Set exercise -
Reproduce exactly the lines from the top of the records below through the line holding "col = scene.collection".

-------- Task input --------

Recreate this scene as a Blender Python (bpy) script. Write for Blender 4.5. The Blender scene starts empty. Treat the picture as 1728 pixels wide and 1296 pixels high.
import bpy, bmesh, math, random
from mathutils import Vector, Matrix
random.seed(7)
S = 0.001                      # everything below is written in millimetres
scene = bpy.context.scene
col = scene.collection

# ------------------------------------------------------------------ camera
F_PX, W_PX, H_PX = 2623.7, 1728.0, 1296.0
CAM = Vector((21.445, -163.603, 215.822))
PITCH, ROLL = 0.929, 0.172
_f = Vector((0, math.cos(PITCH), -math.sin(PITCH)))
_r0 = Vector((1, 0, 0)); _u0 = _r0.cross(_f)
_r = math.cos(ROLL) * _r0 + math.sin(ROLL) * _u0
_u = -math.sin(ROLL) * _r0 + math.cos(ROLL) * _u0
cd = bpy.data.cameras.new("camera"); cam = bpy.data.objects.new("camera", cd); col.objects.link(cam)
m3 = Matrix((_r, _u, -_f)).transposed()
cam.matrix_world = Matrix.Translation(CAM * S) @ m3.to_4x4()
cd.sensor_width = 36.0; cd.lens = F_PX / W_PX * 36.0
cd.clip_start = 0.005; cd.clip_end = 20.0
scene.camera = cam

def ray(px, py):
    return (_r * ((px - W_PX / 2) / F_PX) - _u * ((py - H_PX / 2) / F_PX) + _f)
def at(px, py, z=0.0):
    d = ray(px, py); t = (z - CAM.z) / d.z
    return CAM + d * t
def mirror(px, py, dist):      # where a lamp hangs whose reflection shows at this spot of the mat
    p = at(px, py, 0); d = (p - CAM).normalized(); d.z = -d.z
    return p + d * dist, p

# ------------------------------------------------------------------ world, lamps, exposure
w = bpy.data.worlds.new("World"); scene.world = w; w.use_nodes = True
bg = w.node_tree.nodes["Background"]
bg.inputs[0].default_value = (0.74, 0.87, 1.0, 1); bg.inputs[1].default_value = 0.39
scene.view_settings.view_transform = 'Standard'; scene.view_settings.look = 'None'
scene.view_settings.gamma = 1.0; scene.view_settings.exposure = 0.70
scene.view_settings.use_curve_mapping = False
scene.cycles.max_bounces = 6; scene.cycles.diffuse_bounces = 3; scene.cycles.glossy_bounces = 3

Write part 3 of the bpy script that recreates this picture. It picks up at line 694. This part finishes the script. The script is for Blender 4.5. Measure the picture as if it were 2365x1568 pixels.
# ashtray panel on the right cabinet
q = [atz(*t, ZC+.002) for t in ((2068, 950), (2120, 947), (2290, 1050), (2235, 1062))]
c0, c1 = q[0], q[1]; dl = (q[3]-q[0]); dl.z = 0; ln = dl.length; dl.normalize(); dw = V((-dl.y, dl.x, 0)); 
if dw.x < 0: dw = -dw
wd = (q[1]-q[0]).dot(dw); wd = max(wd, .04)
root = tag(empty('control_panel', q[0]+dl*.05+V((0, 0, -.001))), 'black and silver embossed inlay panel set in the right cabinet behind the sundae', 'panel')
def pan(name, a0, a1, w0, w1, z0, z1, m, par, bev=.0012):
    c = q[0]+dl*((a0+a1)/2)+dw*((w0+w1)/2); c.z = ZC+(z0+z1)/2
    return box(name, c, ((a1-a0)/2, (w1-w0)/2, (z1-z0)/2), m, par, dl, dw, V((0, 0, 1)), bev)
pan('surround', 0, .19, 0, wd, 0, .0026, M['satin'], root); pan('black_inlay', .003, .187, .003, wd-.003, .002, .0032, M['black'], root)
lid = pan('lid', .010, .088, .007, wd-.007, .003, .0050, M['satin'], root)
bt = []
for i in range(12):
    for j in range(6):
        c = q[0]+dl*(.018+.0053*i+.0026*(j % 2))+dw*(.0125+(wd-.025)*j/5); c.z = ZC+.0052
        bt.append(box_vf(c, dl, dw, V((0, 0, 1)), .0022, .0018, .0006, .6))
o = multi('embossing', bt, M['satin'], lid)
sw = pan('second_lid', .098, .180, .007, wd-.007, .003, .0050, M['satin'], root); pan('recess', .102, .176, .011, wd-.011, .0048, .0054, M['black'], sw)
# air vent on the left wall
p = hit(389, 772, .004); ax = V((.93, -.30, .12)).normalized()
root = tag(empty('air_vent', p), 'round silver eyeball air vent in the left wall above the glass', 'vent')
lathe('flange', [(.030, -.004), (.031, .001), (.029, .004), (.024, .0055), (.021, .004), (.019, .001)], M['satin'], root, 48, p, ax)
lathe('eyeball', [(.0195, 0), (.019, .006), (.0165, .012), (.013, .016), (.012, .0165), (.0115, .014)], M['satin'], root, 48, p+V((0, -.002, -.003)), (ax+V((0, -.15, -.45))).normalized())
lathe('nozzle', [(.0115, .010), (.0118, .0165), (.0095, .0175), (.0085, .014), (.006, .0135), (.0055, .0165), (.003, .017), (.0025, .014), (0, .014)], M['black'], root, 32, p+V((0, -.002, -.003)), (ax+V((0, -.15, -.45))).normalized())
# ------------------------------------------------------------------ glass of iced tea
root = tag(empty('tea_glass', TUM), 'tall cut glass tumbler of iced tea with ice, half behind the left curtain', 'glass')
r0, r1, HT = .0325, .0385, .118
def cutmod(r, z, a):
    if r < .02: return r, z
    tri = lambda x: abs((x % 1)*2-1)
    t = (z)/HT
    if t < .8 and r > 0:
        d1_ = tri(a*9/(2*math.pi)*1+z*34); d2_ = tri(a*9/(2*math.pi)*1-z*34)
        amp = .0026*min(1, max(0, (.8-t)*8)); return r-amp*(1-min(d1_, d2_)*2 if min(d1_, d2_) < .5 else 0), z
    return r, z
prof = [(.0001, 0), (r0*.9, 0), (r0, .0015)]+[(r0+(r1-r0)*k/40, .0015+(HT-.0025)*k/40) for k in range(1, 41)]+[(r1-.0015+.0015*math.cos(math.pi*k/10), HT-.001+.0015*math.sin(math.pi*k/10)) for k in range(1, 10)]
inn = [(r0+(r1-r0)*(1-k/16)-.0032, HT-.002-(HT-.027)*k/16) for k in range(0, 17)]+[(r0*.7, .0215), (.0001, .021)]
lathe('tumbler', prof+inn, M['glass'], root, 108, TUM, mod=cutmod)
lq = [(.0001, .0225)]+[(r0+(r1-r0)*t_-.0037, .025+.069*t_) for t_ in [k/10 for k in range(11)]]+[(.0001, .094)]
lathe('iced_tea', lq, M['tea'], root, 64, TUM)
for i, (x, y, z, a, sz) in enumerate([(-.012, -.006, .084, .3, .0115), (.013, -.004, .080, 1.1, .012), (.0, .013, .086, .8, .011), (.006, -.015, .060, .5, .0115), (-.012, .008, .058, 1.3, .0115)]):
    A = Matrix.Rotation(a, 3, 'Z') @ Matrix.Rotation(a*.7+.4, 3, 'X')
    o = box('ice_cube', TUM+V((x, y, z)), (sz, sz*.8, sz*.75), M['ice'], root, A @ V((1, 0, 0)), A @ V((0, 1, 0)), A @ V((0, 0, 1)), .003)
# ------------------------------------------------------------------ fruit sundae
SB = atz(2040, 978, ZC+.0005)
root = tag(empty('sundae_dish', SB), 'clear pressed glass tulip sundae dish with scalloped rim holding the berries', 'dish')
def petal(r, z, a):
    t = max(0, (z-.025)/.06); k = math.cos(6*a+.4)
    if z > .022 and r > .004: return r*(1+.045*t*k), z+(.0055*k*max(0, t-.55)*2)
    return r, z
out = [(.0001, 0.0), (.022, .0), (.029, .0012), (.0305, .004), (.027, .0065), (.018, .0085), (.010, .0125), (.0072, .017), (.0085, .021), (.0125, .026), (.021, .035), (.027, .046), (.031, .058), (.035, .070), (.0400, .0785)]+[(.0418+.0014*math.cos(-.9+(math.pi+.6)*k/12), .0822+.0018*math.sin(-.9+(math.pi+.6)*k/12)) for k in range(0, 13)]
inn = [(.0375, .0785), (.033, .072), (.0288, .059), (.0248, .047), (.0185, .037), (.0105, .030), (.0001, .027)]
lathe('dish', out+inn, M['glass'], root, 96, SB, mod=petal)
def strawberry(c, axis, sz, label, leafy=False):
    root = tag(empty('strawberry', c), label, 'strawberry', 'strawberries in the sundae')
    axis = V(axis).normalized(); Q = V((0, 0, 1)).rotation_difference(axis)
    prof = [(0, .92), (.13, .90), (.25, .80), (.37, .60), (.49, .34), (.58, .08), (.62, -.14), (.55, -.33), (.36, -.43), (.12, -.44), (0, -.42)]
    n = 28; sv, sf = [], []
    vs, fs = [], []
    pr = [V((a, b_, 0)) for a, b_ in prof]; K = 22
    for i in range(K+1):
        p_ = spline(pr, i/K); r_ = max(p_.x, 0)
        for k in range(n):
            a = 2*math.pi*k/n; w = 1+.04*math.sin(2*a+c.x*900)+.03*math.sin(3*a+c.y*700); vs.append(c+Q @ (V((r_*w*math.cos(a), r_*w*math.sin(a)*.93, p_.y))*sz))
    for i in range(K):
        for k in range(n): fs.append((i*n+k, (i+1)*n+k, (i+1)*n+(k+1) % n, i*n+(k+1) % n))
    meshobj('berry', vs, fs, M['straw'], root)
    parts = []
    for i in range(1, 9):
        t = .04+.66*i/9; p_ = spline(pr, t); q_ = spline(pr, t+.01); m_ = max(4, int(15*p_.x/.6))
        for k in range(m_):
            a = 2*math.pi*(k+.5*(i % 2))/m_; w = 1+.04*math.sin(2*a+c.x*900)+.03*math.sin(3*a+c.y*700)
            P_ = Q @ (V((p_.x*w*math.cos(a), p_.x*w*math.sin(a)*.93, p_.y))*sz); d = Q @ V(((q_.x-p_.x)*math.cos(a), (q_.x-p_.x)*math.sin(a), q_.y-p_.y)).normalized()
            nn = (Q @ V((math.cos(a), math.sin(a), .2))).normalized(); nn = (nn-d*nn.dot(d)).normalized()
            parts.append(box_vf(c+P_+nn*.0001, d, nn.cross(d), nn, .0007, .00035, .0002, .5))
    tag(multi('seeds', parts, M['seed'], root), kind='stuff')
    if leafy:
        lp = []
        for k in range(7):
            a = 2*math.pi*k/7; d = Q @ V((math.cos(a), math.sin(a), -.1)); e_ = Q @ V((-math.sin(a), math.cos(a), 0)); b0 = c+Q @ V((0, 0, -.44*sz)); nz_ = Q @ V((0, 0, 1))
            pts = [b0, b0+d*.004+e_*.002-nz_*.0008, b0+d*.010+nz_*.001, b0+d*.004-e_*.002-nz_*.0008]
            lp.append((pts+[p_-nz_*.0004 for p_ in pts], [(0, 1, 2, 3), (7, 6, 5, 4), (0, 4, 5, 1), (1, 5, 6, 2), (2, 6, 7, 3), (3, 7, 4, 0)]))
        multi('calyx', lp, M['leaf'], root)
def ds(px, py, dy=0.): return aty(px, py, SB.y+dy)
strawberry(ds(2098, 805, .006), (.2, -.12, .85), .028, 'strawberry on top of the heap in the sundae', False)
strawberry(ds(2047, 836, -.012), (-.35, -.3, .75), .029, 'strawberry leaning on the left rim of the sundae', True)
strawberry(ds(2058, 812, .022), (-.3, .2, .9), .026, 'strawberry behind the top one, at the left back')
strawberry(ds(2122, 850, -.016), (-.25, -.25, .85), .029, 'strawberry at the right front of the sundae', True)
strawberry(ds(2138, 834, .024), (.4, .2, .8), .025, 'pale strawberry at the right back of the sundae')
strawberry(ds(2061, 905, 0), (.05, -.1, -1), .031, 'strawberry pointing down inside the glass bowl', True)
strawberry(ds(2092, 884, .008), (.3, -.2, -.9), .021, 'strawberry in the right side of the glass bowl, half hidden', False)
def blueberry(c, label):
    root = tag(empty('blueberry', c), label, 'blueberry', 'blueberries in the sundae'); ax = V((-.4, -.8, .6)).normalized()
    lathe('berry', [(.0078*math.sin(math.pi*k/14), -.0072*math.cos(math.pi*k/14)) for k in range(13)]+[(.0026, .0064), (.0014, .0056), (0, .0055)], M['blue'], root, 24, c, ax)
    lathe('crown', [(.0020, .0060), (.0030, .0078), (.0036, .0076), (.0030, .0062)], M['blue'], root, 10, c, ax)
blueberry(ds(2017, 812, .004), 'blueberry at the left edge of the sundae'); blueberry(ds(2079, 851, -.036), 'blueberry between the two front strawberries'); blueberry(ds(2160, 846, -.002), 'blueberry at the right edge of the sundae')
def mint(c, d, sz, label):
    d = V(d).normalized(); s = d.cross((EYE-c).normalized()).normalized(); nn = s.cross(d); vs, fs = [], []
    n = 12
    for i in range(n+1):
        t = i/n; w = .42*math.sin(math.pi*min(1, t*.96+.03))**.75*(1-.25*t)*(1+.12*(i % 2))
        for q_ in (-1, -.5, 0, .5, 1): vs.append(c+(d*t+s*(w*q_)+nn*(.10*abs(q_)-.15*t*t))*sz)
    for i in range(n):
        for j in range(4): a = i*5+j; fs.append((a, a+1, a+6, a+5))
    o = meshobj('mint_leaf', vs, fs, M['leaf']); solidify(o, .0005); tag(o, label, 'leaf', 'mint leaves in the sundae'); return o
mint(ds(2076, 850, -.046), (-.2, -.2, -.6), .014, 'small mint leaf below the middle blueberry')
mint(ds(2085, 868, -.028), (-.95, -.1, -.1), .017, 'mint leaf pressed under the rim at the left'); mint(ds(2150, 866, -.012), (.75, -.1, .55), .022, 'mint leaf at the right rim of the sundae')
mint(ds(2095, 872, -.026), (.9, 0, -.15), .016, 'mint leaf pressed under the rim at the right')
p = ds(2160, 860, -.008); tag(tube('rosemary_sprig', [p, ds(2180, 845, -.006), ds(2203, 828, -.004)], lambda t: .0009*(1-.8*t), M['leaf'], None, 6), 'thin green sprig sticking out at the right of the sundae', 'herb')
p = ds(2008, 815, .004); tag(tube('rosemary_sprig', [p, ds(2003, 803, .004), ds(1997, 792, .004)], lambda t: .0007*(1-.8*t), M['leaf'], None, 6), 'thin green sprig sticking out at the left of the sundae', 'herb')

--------

Result for this exercise -
Recreate this scene as a Blender Python (bpy) script. Write for Blender 4.5. The Blender scene starts empty. Treat the picture as 1728 pixels wide and 1296 pixels high.
import bpy, bmesh, math, random
from mathutils import Vector, Matrix
random.seed(7)
S = 0.001                      # everything below is written in millimetres
scene = bpy.context.scene
col = scene.collection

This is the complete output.